Beyond Genocide had to go to court a few months after it was completed in 1986 when it became obvious that the censor board was dithering over granting it a certificate. A judge of the Bombay High Court then issued a writ of mandamus directing the board to issue a U certificate to the film. Later, even though it won the Golden Lotus award for the best non-feature film, Doordarshan refused to telecast it, reneging on ministerial promise that all award-winning films would be telecast. Cinemart Foundation, the makers of Beyond Genocide, went to court again. Other film-makers like Anand Patwardhan, whose Hamara Shahar (on slum-dwellers) was telecast only after a court battle, have taken similar recourse. Voices of Baliapal is yet another example of a film that won a national award, but was never telecast.
At issue is the refusal of a network run by public funds to telecast films that it considers politically inconvenient or critical of the Union or state government. Beyond Genocide features a commentary that becomes accusatory in places and floats a conspiracy theory about the kind of research Union Carbide was doing in India. Even the Union government in appealing the High Court's judgement, conceded its narration of events was factual. What the High Court has ruled and the Supreme Court has upheld is that the fundamental right of a citizen to exhibit films on Doordarshan as guaranteed under Article 19 (1)(a), can be curtailed under Article 19(2) only by a valid law and not merely by executive or departmental instructions, framed in the form of guidelines by Doordarshan.

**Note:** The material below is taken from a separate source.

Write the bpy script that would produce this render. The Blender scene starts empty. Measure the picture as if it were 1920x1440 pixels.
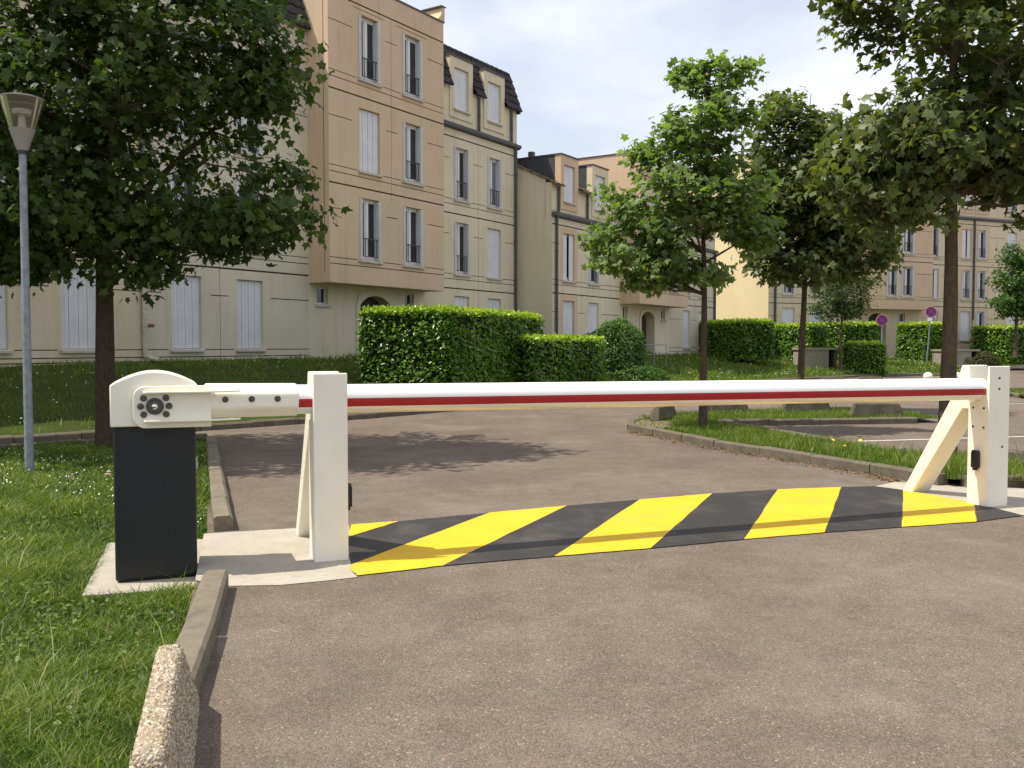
import bpy, bmesh, math, random
import numpy as np
from mathutils import Vector, Matrix
from mathutils.geometry import tessellate_polygon

# ------------------------------------------------------------------ scene, camera, sky, sun
S = bpy.context.scene
COL = S.collection
R = math.radians
RNG = np.random.default_rng(7)
random.seed(7)

cam_d = bpy.data.cameras.new('camera')
cam = bpy.data.objects.new('camera', cam_d)
COL.objects.link(cam)
cam.location = (0, 0, 1.5)
cam.rotation_euler = (R(90) - math.atan(72 / 1734), 0, 0)
cam_d.sensor_width = 36
cam_d.lens = 36 * 1734 / 1920
cam_d.clip_start = 0.05
cam_d.clip_end = 2000
S.camera = cam

TOSUN = Vector((-0.53, -0.055, 1.0)).normalized()
SUN_EL = math.asin(TOSUN.z)
SUN_AZ = math.atan2(TOSUN.x, TOSUN.y)          # clockwise from +Y

W = bpy.data.worlds.new('World')
S.world = W
W.use_nodes = True
wn = W.node_tree
wn.nodes.clear()
sky = wn.nodes.new('ShaderNodeTexSky')
sky.sky_type = 'NISHITA'
sky.sun_disc = False
sky.sun_elevation = SUN_EL
sky.sun_rotation = SUN_AZ
sky.altitude = 100
sky.air_density = 1.0
sky.dust_density = 2.2
sky.ozone_density = 1.0
tc = wn.nodes.new('ShaderNodeTexCoord')
mp = wn.nodes.new('ShaderNodeMapping')
mp.inputs['Scale'].default_value = (1.0, 1.6, 3.2)
mp.inputs['Rotation'].default_value = (0, R(-16), R(24))
nz = wn.nodes.new('ShaderNodeTexNoise')
nz.inputs['Scale'].default_value = 2.6
nz.inputs['Detail'].default_value = 7
nz.inputs['Roughness'].default_value = 0.55
nz.inputs['Distortion'].default_value = 0.5
rp = wn.nodes.new('ShaderNodeValToRGB')
rp.color_ramp.elements[0].position = 0.34
rp.color_ramp.elements[0].color = (0.55, 0.55, 0.55, 1)
rp.color_ramp.elements[1].position = 0.66
rp.color_ramp.elements[1].color = (0.97, 0.97, 0.97, 1)
mx = wn.nodes.new('ShaderNodeMixRGB')
mx.inputs['Color2'].default_value = (6.9, 7.1, 7.75, 1)      # thin bright cirrus veil
bg = wn.nodes.new('ShaderNodeBackground')
bg.inputs['Strength'].default_value = 0.105
wo = wn.nodes.new('ShaderNodeOutputWorld')
wn.links.new(tc.outputs['Generated'], mp.inputs['Vector'])
wn.links.new(mp.outputs['Vector'], nz.inputs['Vector'])
wn.links.new(nz.outputs['Fac'], rp.inputs['Fac'])
wn.links.new(rp.outputs['Color'], mx.inputs['Fac'])
wn.links.new(sky.outputs['Color'], mx.inputs['Color1'])
wn.links.new(mx.outputs['Color'], bg.inputs['Color'])
wn.links.new(bg.outputs['Background'], wo.inputs['Surface'])

sun_d = bpy.data.lights.new('sun', 'SUN')
sun_d.energy = 4.0
sun_d.angle = R(0.53)
sun_d.color = (1.0, 0.93, 0.80)
sun = bpy.data.objects.new('sun', sun_d)
COL.objects.link(sun)
sun.location = (-20, 0, 30)
sun.rotation_euler = (-TOSUN).to_track_quat('-Z', 'Y').to_euler()

S.view_settings.view_transform = 'Standard'
S.view_settings.look = 'None'
S.view_settings.exposure = 0.52
S.view_settings.gamma = 1.0
S.view_settings.use_curve_mapping = False
S.render.engine = 'CYCLES'
S.cycles.use_denoising = True
S.cycles.max_bounces = 6
S.cycles.transparent_max_bounces = 12


# ------------------------------------------------------------------ materials
class NT:
    def __init__(self, name):
        self.m = bpy.data.materials.new(name)
        self.m.use_nodes = True
        self.t = self.m.node_tree
        self.t.nodes.clear()
        self.out = self.t.nodes.new('ShaderNodeOutputMaterial')

    def n(self, typ, **kw):
        nd = self.t.nodes.new('ShaderNode' + typ)
        for k, v in kw.items():
            if k.startswith('_'):
                setattr(nd, k[1:], v)
            else:
                s = nd.inputs[k.replace('__', ' ')]
                self.put(s, v)
        return nd

    def put(self, s, v):
        if hasattr(v, 'is_output'):
            self.t.links.new(v, s)
        else:
            if isinstance(v, tuple) and len(v) == 3 and s.type == 'RGBA':
                v = v + (1,)
            s.default_value = v

    def ramp(self, fac, stops):
        nd = self.t.nodes.new('ShaderNodeValToRGB')
        e = nd.color_ramp.elements
        while len(e) < len(stops):
            e.new(0.5)
        for el, (p, c) in zip(e, stops):
            el.position = p
            el.color = (c if len(c) == 4 else tuple(c) + (1,)) if isinstance(c, tuple) else (c, c, c, 1)
        self.t.links.new(fac, nd.inputs['Fac'])
        return nd.outputs['Color']

    def mix(self, fac, a, b, typ='MIX'):
        nd = self.t.nodes.new('ShaderNodeMixRGB')
        nd.blend_type = typ
        self.put(nd.inputs['Fac'], fac)
        self.put(nd.inputs['Color1'], a)
        self.put(nd.inputs['Color2'], b)
        return nd.outputs['Color']

    def pos(self, scale=(1, 1, 1)):
        g = self.t.nodes.new('ShaderNodeNewGeometry')
        m = self.t.nodes.new('ShaderNodeMapping')
        m.inputs['Scale'].default_value = scale
        self.t.links.new(g.outputs['Position'], m.inputs['Vector'])
        return m.outputs['Vector']

    def noise(self, scale, detail=3, rough=0.55, vec=None):
        return self.n('TexNoise', Scale=scale, Detail=detail, Roughness=rough, Vector=vec if vec is not None else self.pos()).outputs['Fac']

    def bump(self, h, strength, dist):
        return self.n('Bump', Height=h, Strength=strength, Distance=dist).outputs['Normal']

    def principled(self, col, rough=0.7, metal=0.0, spec=0.5, normal=None, **kw):
        b = self.t.nodes.new('ShaderNodeBsdfPrincipled')
        self.put(b.inputs['Base Color'], col)
        self.put(b.inputs['Roughness'], rough)
        self.put(b.inputs['Metallic'], metal)
        self.put(b.inputs['Specular IOR Level'], spec)
        for k, v in kw.items():
            self.put(b.inputs[k.replace('__', ' ')], v)
        if normal is not None:
            self.t.links.new(normal, b.inputs['Normal'])
        return b.outputs['BSDF']

    def done(self, sh):
        self.t.links.new(sh, self.out.inputs['Surface'])
        return self.m


def m_plain(name, col, rough=0.6, metal=0.0, spec=0.5, var=0.12, vscale=6.0, bumpd=0.0, bscale=60.0):
    t = NT(name)
    n1 = t.noise(vscale, 5, 0.6)
    dk = tuple(c * (1 - var) for c in col)
    lt = tuple(min(1, c * (1 + var)) for c in col)
    c = t.ramp(n1, [(0.3, dk), (0.7, lt)])
    nrm = t.bump(t.noise(bscale, 3), 0.5, bumpd) if bumpd else None
    rr = t.ramp(t.noise(vscale * 2.3, 3), [(0.3, max(0, rough - 0.08)), (0.7, min(1, rough + 0.08))])
    return t.done(t.principled(c, rr, metal, spec, nrm))


def m_asphalt(name, c0, c1, c2, seed=0.0):
    t = NT(name)
    p = t.pos()
    base = t.ramp(t.noise(0.55, 5, 0.6, p), [(0.3, c0), (0.55, c1), (0.75, c2)])
    mid = t.ramp(t.noise(3.3, 5, 0.7, p), [(0.3, 0.82), (0.7, 1.12)])
    c = t.mix(1.0, base, mid, 'MULTIPLY')
    v = t.n('TexVoronoi', Scale=112.0, Vector=p)
    vb = t.n('SeparateColor', Color=v.outputs['Color'])
    st = t.ramp(vb.outputs['Red'], [(0.0, 0.60), (0.4, 0.90), (0.8, 1.08), (0.97, 1.2), (1.0, 2.2)])
    c = t.mix(0.75, c, st, 'MULTIPLY')
    tint = t.ramp(vb.outputs['Green'], [(0.0, (1.12, 0.96, 0.86)), (0.5, (1.0, 1.0, 1.0)), (1.0, (0.90, 1.0, 1.02))])    # stones of different colour
    c = t.mix(0.8, c, tint, 'MULTIPLY')
    v2 = t.n('TexVoronoi', Scale=230.0, Vector=p)
    c = t.mix(0.6, c, t.ramp(v2.outputs['Distance'], [(0.2, 1.18), (0.75, 0.62)]), 'MULTIPLY')
    gaps = t.ramp(v.outputs['Distance'], [(0.25, 1.0), (0.8, 0.55)])
    c = t.mix(0.7, c, gaps, 'MULTIPLY')
    # worn hollows where the stones have come loose, old stains
    c = t.mix(0.8, c, t.ramp(t.noise(6.5, 6, 0.75, p), [(0.60, 1.0), (0.74, 0.76)]), 'MULTIPLY')
    c = t.mix(0.8, c, t.ramp(t.noise(1.7, 6, 0.7, t.pos((1, 0.8, 1))), [(0.60, 1.0), (0.74, 0.72)]), 'MULTIPLY')
    dust = t.ramp(t.noise(0.8, 6, 0.65, t.pos((1.3, 1, 1))), [(0.50, 0.0), (0.85, 0.35)])
    c = t.mix(dust, c, (0.34, 0.298, 0.248))
    # hairline cracks
    wv = t.n('TexVoronoi', Scale=0.5, _feature='DISTANCE_TO_EDGE', Vector=t.n('MixRGB', Fac=0.16, Color1=p, Color2=t.n('TexNoise', Scale=2.4, Detail=6.0, Vector=p).outputs['Color']).outputs['Color'])
    cr = t.ramp(wv.outputs['Distance'], [(0.0, 0.45), (0.006, 1.0)])
    crm = t.ramp(t.noise(0.33, 2, 0.5, p), [(0.55, 0.0), (0.62, 0.8)])
    c = t.mix(crm, c, t.mix(0.35, c, cr, 'MULTIPLY'))
    h = t.mix(0.45, v.outputs['Distance'], v2.outputs['Distance'])
    return t.done(t.principled(c, 0.88, spec=0.25, normal=t.bump(h, 1.0, -0.008)))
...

After all, Doordarshan is a mere department of the Union government and it is not a statutory body. Because it derives its powers to censor from the Censor Board, can it censor what the Board has passed? Doordarshan has been doing this for all these years and getting away with it. But now its power to impose guidelines of its own has been struck down. Does that spell opportunity for film-makers critical of the establishment's development policies? One hopes so.